O brasileiro chegou a Lisboa em 2000. Faz a viagem normal de um imigrante: sem amparo. Como acontece com a maioria dos que cá chegam, aterrou sozinho. Sem conhecer alguém. Sem ter família. Não trazia com ele um número de telefone. De início, segundo conta, não tinha um objectivo preciso quanto ao futuro. Apenas estava disposto a alcançar uma vida melhor. Começou por trabalhar numa empresa representante da Opel como pintor de automóveis. Amealhou algum dinheiro e mandou vir a mulher e as filhas. Um dia idealizou lançar um negócio. Tinha apenas uma ideia. Mas "não tive acesso ao crédito convencional, apesar de ter conta aberta num banco", explica Paulo. Sem o capital necessário, não avançou. Tomou conhecimento pela internet da Associação Nacional de Direito ao Crédito (ANDC) e procurou-a. "Não tinha visto de residência e não pude apresentar o meu plano."
Voltou a tentar e desenvencilhou-se. Até 2010 pagará ao banco uma prestação mensal de cerca 460 euros. Hoje, refere, "estou a fazer um curso de gestão e de administração de empresas na Fundação Gulbenkian [que paga a formação]". O brasileiro opera na Grande Lisboa e já se expandiu para o Porto, onde está uma semana por mês. "Já não consigo atender todos os clientes." Era bom que houvesse "concorrência", desafia. Tem um colaborador que foi buscar ao seu antigo patrão. E em 2007 quer empregar mais dois.

"Era muito duro"
Andriy Mazurenko chegou a Lisboa em 2000. Tinha 23 anos. E à semelhança de outros imigrantes entrou numa vida de andarilho, quase nómada. Foi servente nas obras, carpinteiro. A jornada prolongava-se por 12 horas, folgava ao domingo. A sua presença é de uma pessoa resoluta. Um ano depois decidiu iniciar o processo de legalização e abandonar a construção. Fez um contrato com uma empresa de serviço temporário, tratou do visto e da segurança social. De dia trabalhava numa unidade de logística, a ganhar menos 200 euros do que nas obras, mas a pagar IRS. À noite trabalhava para conseguir poupar e mandar vir da Ucrânia a família. Vitória chega em 2003 e ingressa numa unidade de empacotamento. "Era muito duro", dizem.

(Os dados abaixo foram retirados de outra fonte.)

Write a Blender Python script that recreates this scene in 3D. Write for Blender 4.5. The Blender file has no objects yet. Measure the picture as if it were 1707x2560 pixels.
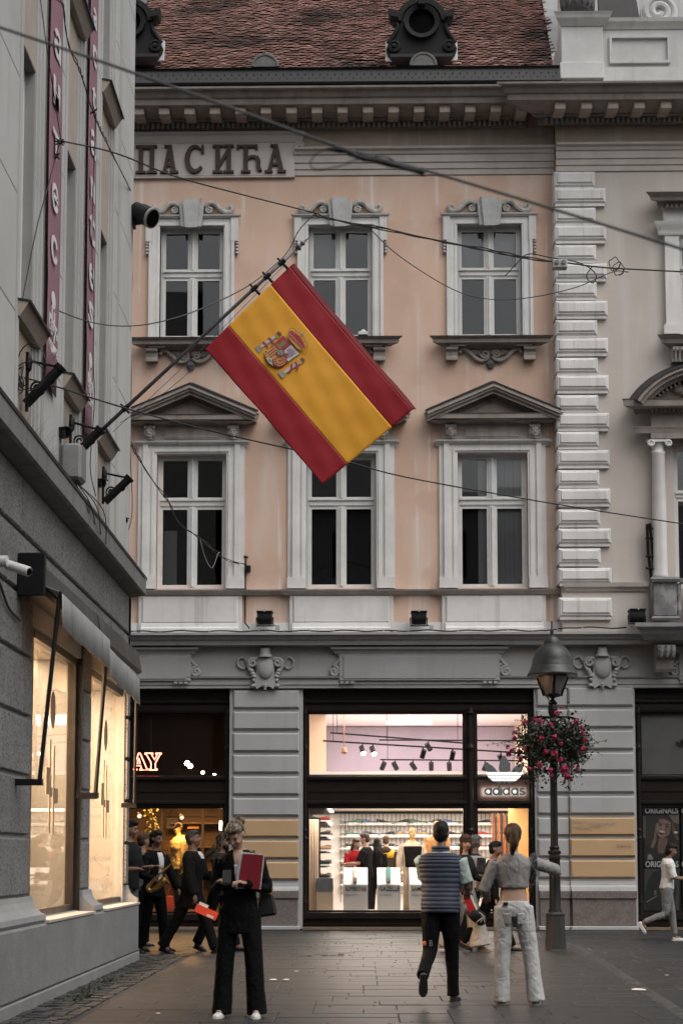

Como tantos, descobrem que não foram moldados para a vida que encontraram. E sentem-se levados a atalhar caminho. Tentam obter financiamento bancário, mas sem sucesso. Um dia tomam conhecimento da existência de microcrédito através de um jornal para imigrantes de Leste. "Pensámos logo que se não arriscássemos...", nota Andriy. Receberam cinco mil euros, verba que será paga em três anos. Em Maio abriram em Mem Martins um mini, muito Mini Mercado Russo. Há de tudo em pequenas quantidades: iogurtes, vinhos, enchidos, doces, sumos, chocolates, revistas, jornais, livros, matrioskas, filmes. Na zona " vivem muitos romenos, moldavos, ucranianos e russos" e a loja "é um ponto de encontro", explica Vitória. O alarme toca: "Tudo o que fazemos é a pensar no nosso filho, que é o nosso melhor investimento.". Os dois falam com finura, mas não escondem a inquietude. O rapaz estuda na Escola São Pedro de Santarém e ao sábado na escola ucraniana. Vitória sente-se vulnerável e quer trazer a mãe a Portugal. Em 2005 chegou a irmã. A adaptação ao português é uma dificuldade que procuram ultrapassar "para se integrarem". Querem manter-se em Portugal, e quem sabe, talvez um dia montar um restaurante de comida ucraniana. Mais tarde até gostavam de comprar casa.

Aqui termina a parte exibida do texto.